- **What the task requires**
Find each line containing the string "scene" and return it.

- **Given data**
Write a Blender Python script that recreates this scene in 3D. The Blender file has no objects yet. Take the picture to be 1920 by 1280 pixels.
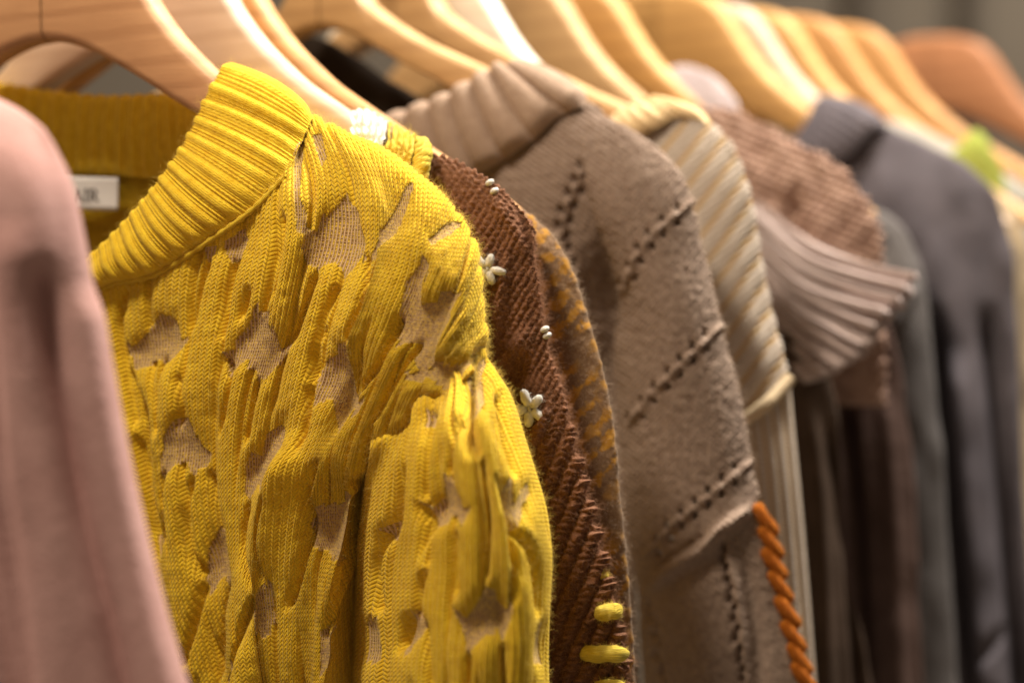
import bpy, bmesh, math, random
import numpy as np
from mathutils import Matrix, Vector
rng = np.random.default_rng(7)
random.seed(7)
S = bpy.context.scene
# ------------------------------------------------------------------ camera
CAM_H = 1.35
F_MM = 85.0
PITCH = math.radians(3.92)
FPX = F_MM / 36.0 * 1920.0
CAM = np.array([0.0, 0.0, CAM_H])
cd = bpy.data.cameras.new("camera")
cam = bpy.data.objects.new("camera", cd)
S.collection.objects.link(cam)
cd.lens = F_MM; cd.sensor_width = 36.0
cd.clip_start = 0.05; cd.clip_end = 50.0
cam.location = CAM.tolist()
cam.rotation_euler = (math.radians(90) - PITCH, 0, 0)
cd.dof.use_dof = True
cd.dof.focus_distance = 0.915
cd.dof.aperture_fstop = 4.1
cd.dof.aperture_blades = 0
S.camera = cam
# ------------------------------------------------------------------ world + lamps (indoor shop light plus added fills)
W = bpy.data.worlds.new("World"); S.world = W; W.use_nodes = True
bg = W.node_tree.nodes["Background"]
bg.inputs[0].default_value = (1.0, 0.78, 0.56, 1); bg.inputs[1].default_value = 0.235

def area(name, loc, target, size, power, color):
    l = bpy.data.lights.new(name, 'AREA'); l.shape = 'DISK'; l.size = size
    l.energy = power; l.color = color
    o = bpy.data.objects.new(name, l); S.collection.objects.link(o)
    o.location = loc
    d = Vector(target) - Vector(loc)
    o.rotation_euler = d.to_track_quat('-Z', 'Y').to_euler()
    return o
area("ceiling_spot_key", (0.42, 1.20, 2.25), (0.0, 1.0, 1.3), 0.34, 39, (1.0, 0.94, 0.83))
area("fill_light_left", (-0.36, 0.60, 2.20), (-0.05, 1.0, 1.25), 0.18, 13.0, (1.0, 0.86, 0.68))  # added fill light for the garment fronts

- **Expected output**
Write a Blender Python script that recreates this scene in 3D. The Blender file has no objects yet. Take the picture to be 1920 by 1280 pixels.
S = bpy.context.scene